Pourquoi ne pas imaginer une alliance avec la CAQ... et imaginer ses conséquences pour QS ? Pourquoi pas en effet ? Mais est-ce bien utile si tout et son contraire est possible ?

 Construire un nouveau bloc historique autour des classes ouvrières et populaires et des mouvements antisystémiques

« Les classes sociales dominées, écrit notre auteur, sont généralement soudées idéologiquement à certaines élites par le partage de valeurs, d’idées et de références culturelles communes. Ces coalitions morales et intellectuelles forment des blocs historiques, lesquels représentent les principales bases sociales et électorales des partis politiques ». Voilà qui décrit en creux le défi devant nous : en finir avec cette domination des élites nationalistes et développer une politique autonome de la majorité ouvrière, populaire, féministe et jeune.

Le défi, c’est la construction d’un nouveau bloc historique organisant les classes dominées pour la conquête du pouvoir. Le défi pour un parti de gauche, c’est de participer au renforcement et à l’apparition de nouvelles pratiques de luttes, de nouvelles formes d’organisations démocratiques de ces luttes, au-delà de la traditionnelle politique parlementaire. Le défi de la construction d’un nouveau bloc historique, c’est de commencer à construire dès maintenant les conditions de la victoire des combats qui sont devant les classes ouvrières et populaires contre l’offensive actuelle du 1% visant la privatisation du bien commun, contre la négation des droits de ses organisations collectives et contre la criminalisation de ses luttes.

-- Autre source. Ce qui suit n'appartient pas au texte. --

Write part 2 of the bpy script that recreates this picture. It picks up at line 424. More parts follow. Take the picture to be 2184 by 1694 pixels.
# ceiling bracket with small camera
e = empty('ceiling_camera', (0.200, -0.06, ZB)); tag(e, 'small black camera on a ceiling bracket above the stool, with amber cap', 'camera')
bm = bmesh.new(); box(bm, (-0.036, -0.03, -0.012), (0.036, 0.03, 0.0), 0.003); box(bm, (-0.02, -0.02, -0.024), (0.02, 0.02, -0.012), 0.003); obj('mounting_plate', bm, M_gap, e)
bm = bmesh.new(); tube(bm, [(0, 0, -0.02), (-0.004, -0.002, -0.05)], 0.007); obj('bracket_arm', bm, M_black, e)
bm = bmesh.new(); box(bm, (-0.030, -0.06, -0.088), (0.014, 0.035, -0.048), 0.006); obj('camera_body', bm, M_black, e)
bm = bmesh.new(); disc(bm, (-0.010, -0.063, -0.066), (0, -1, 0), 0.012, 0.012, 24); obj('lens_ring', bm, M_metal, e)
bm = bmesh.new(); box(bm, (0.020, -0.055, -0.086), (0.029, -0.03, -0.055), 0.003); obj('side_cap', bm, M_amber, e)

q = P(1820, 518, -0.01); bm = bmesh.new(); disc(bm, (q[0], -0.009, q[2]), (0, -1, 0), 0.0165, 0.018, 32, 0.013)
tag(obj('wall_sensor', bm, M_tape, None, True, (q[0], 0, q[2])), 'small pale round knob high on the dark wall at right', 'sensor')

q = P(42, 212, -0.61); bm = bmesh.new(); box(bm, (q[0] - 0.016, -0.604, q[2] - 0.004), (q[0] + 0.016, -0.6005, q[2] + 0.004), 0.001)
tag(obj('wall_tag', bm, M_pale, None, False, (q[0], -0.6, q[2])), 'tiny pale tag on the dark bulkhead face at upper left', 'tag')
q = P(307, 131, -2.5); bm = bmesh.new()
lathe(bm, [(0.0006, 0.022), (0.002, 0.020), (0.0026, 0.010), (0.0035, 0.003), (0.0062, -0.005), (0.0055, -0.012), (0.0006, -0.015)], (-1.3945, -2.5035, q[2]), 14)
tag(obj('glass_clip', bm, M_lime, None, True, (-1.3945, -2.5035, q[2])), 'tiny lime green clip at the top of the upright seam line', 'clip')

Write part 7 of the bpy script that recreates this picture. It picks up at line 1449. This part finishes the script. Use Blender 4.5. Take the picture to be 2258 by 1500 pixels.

Le défi de construire un nouveau bloc historique, c’est le développement des luttes des mouvements écologistes contre le rôle criminel et naufrageur de l’oligarchie coupable du saccage de l’environnement et des conditions de la survie de l’humanité. Le défi de construire un nouveau bloc historique, c’est le défi de participer à la résistance du mouvement féministe face au retour de flamme du patriarcat.

Mais surtout, nous allons avoir le défi de construire un nouveau bloc historique autour des classes ouvrières populaires et de l’ensemble des mouvements antisystémiques pour construire un Québec indépendant que la majorité populaire pourra définir dans une assemblée constituante.

Le texte de Durand Folco ne trace aucune piste permettant d’esquisser les voies de la rupture avec cette soudure politiques et idéologiques des classes subalternes avec les élites nationalistes. La voie politique de l’autonomie nécessaire à la mise en place d’un nouveau bloc historique organisant un véritable pouvoir populaire est complètement ignorée. Cette rupture « exige qu’une société en lutte change de valeurs, de priorités, de récits. Cela exige aussi une nouvelle éthique de la participation et de la responsabilité collective, de la lutte et de l’engagement pour le changement, un sens commun transformé et éduqué. » Panagiotis Sotiris, Gramsci et la stratégie de la gauche contemporaine : le « bloc historique » comme concept stratégique.